What do you have within arms’ reach besides your computer keyboard as you sit down to start working on a short story, novel or essay? Rather than using the on-line version, I keep my Webster’s New World Dictionary, Second College Edition (copyright 1972), within easy reach. My college days were well before 1972, so I suppose I picked it up at a garage sale. Next to it, and probably my most-used tool is a copy of Roget’s Thesaurus. Again, it’s available on line, but while I’m writing I prefer to use the “real book” version rather than bouncing in and out of Windows.

Next in line is a book I picked up recently at yet another garage sale entitled The Writer’s Harbrace Handbook. It’s packed full of good stuff about writing, but I use it mostly for grammar and punctuation help. What can I tell you…when I should have been studying English in college I was out serenading the girls’ dorms with the Sigma Nu Quartet.

Then there’s a tiny book called Webster’s Instant Word Guide which is organized like a dictionary but without definitions. It’s really for spelling but does give helpful hints about such things as whether to use pare, pair, or pear.

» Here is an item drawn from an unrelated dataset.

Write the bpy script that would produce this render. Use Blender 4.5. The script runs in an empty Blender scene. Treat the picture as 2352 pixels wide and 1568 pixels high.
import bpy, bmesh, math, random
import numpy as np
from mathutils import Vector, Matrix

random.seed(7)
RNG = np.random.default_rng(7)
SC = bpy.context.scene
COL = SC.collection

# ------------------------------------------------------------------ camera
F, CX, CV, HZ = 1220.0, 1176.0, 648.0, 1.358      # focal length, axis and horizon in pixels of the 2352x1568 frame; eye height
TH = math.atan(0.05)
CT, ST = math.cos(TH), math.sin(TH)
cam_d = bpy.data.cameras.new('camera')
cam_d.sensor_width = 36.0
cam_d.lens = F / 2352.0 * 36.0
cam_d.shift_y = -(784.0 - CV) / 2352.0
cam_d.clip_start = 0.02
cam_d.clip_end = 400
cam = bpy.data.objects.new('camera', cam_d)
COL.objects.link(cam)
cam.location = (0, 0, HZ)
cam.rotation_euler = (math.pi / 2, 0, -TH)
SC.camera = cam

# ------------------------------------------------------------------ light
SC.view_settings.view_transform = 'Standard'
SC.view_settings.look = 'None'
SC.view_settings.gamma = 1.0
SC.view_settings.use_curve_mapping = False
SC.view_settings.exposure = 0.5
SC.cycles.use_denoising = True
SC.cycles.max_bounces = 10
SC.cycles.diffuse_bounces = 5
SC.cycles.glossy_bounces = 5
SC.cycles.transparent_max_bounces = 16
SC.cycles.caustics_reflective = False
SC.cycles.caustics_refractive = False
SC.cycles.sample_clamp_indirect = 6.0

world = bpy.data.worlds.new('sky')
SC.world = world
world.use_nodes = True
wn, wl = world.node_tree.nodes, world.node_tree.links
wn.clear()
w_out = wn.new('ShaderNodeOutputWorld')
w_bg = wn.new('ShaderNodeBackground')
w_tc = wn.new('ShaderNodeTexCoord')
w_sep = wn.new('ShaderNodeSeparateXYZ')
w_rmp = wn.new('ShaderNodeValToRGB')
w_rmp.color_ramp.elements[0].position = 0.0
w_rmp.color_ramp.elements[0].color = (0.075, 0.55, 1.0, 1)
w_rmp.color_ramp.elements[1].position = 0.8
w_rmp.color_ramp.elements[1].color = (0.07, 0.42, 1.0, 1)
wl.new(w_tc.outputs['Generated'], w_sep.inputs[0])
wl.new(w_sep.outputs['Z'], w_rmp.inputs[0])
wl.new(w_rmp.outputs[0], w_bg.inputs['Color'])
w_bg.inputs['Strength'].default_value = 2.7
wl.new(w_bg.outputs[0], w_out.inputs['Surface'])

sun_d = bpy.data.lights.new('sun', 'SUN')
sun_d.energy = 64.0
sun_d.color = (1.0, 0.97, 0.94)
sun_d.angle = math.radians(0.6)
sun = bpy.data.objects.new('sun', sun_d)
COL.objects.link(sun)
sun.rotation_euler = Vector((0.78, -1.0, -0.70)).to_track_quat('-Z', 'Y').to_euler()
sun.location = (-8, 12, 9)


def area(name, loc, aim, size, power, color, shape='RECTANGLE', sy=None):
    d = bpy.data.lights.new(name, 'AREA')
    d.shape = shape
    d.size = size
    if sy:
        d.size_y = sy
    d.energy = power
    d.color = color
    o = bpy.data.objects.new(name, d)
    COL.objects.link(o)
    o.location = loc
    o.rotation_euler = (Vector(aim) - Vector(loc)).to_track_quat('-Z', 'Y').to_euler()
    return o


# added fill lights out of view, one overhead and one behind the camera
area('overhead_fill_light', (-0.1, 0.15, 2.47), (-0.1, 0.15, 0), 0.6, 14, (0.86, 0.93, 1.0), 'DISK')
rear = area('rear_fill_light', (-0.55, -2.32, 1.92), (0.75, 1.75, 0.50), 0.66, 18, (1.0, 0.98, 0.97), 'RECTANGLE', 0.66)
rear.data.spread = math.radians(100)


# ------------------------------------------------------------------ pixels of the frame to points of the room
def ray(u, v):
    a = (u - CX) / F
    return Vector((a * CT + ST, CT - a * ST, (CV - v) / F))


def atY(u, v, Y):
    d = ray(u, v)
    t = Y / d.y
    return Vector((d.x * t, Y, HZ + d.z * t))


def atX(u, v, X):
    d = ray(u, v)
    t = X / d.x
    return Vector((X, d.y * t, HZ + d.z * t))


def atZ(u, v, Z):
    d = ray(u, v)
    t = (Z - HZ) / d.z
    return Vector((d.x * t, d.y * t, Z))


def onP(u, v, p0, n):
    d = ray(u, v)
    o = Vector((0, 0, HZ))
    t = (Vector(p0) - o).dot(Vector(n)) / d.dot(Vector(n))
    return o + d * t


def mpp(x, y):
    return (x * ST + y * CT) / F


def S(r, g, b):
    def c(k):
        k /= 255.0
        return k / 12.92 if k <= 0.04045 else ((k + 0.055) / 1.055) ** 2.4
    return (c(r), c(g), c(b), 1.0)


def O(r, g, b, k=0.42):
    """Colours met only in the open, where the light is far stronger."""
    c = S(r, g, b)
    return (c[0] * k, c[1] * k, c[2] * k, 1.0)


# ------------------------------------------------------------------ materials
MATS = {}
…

Most of my stories seem to need names for characters and so I have a paperback at hand entitled 35,000+ Baby Names, which I use mostly for first names. For last names I tend to use the Columbia city telephone directory, although I don’t always use the names exactly as they appear. I also keep a notebook in which I jot down names with special flare that I pick up in the local obituary listings.

The last of my “easy reach” tools is the latest version of the paperback, Novel and Short Story Writer’s Market published by Writer’s Digest Books. Because of the way it’s organized it takes a lot reading to find just the right publisher or contest for my submissions, but it is 650 pages of good information all in one concise book ($27.99).

If I were writing poetry or verse I would keep a rhyming dictionary close at hand (I own two of them), but it’s not that often that I take a stab at something like the limerick with which I close...

Here in Columbia we
Are in love with the Palmetto Tree,
But if you expect
To find one erect,
You’ll have to drive down to the sea.